• [Aim of the exercise]: Transcribe the listing that follows in full, omitting pictures.

+++ Source excerpt +++

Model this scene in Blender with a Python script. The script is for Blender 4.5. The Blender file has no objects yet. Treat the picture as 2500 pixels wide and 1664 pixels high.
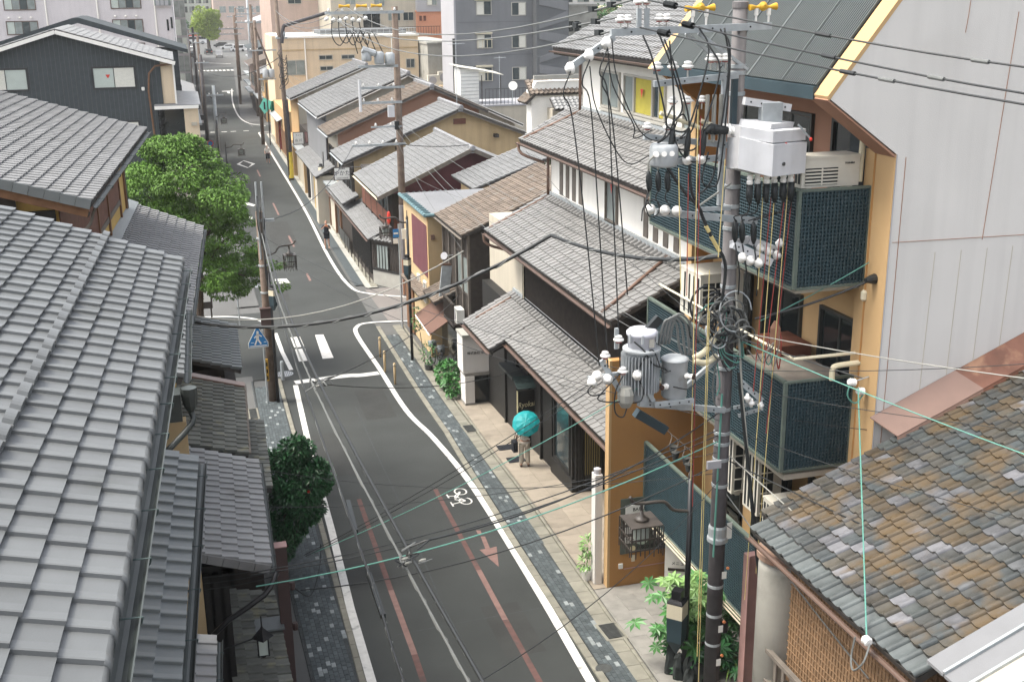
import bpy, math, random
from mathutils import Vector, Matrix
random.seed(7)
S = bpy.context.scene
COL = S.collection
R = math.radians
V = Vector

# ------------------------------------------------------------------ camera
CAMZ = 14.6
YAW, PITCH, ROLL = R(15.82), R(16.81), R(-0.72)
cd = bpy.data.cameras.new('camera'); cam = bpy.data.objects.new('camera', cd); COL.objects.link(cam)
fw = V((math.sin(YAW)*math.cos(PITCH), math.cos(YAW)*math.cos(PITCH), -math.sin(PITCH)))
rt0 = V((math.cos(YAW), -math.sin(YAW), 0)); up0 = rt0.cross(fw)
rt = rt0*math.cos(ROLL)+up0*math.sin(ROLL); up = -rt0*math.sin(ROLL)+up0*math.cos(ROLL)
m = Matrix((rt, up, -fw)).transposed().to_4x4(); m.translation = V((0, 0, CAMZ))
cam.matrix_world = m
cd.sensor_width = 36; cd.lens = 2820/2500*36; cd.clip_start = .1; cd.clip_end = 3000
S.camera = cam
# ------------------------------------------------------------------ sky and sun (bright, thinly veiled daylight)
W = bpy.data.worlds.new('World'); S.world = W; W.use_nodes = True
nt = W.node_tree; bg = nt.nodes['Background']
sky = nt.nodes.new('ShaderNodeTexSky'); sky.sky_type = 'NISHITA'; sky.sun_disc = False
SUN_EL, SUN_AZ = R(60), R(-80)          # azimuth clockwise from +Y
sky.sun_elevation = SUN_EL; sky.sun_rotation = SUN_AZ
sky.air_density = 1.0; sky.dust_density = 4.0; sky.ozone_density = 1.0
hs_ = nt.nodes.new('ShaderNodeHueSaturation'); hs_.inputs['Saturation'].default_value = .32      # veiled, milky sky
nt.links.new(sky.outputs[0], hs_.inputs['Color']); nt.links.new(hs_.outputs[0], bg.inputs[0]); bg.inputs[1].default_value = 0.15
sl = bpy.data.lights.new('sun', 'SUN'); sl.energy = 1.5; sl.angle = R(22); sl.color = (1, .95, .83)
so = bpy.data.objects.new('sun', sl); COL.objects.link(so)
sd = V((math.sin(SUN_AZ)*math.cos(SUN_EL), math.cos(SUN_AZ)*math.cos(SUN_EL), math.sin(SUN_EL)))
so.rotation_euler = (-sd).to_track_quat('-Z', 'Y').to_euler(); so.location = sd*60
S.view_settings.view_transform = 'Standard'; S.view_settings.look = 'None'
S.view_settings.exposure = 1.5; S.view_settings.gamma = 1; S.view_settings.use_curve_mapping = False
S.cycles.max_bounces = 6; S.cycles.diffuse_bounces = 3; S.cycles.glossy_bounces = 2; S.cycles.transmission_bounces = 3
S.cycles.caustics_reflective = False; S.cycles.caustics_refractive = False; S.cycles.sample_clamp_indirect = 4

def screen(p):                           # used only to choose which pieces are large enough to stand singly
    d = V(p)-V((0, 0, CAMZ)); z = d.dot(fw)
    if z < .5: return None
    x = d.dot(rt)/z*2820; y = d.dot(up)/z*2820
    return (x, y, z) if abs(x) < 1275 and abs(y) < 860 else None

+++

• [Reply to the task]:
Model this scene in Blender with a Python script. The script is for Blender 4.5. The Blender file has no objects yet. Treat the picture as 2500 pixels wide and 1664 pixels high.
import bpy, math, random
from mathutils import Vector, Matrix
random.seed(7)
S = bpy.context.scene
COL = S.collection
R = math.radians
V = Vector

# ------------------------------------------------------------------ camera
CAMZ = 14.6
YAW, PITCH, ROLL = R(15.82), R(16.81), R(-0.72)
cd = bpy.data.cameras.new('camera'); cam = bpy.data.objects.new('camera', cd); COL.objects.link(cam)
fw = V((math.sin(YAW)*math.cos(PITCH), math.cos(YAW)*math.cos(PITCH), -math.sin(PITCH)))
rt0 = V((math.cos(YAW), -math.sin(YAW), 0)); up0 = rt0.cross(fw)
rt = rt0*math.cos(ROLL)+up0*math.sin(ROLL); up = -rt0*math.sin(ROLL)+up0*math.cos(ROLL)
m = Matrix((rt, up, -fw)).transposed().to_4x4(); m.translation = V((0, 0, CAMZ))
cam.matrix_world = m
cd.sensor_width = 36; cd.lens = 2820/2500*36; cd.clip_start = .1; cd.clip_end = 3000
S.camera = cam
# ------------------------------------------------------------------ sky and sun (bright, thinly veiled daylight)
W = bpy.data.worlds.new('World'); S.world = W; W.use_nodes = True
nt = W.node_tree; bg = nt.nodes['Background']
sky = nt.nodes.new('ShaderNodeTexSky'); sky.sky_type = 'NISHITA'; sky.sun_disc = False
SUN_EL, SUN_AZ = R(60), R(-80)          # azimuth clockwise from +Y
sky.sun_elevation = SUN_EL; sky.sun_rotation = SUN_AZ
sky.air_density = 1.0; sky.dust_density = 4.0; sky.ozone_density = 1.0
hs_ = nt.nodes.new('ShaderNodeHueSaturation'); hs_.inputs['Saturation'].default_value = .32      # veiled, milky sky
nt.links.new(sky.outputs[0], hs_.inputs['Color']); nt.links.new(hs_.outputs[0], bg.inputs[0]); bg.inputs[1].default_value = 0.15
sl = bpy.data.lights.new('sun', 'SUN'); sl.energy = 1.5; sl.angle = R(22); sl.color = (1, .95, .83)
so = bpy.data.objects.new('sun', sl); COL.objects.link(so)
sd = V((math.sin(SUN_AZ)*math.cos(SUN_EL), math.cos(SUN_AZ)*math.cos(SUN_EL), math.sin(SUN_EL)))
so.rotation_euler = (-sd).to_track_quat('-Z', 'Y').to_euler(); so.location = sd*60
S.view_settings.view_transform = 'Standard'; S.view_settings.look = 'None'
S.view_settings.exposure = 1.5; S.view_settings.gamma = 1; S.view_settings.use_curve_mapping = False
S.cycles.max_bounces = 6; S.cycles.diffuse_bounces = 3; S.cycles.glossy_bounces = 2; S.cycles.transmission_bounces = 3
S.cycles.caustics_reflective = False; S.cycles.caustics_refractive = False; S.cycles.sample_clamp_indirect = 4

def screen(p):                           # used only to choose which pieces are large enough to stand singly
    d = V(p)-V((0, 0, CAMZ)); z = d.dot(fw)
    if z < .5: return None
    x = d.dot(rt)/z*2820; y = d.dot(up)/z*2820
    return (x, y, z) if abs(x) < 1275 and abs(y) < 860 else None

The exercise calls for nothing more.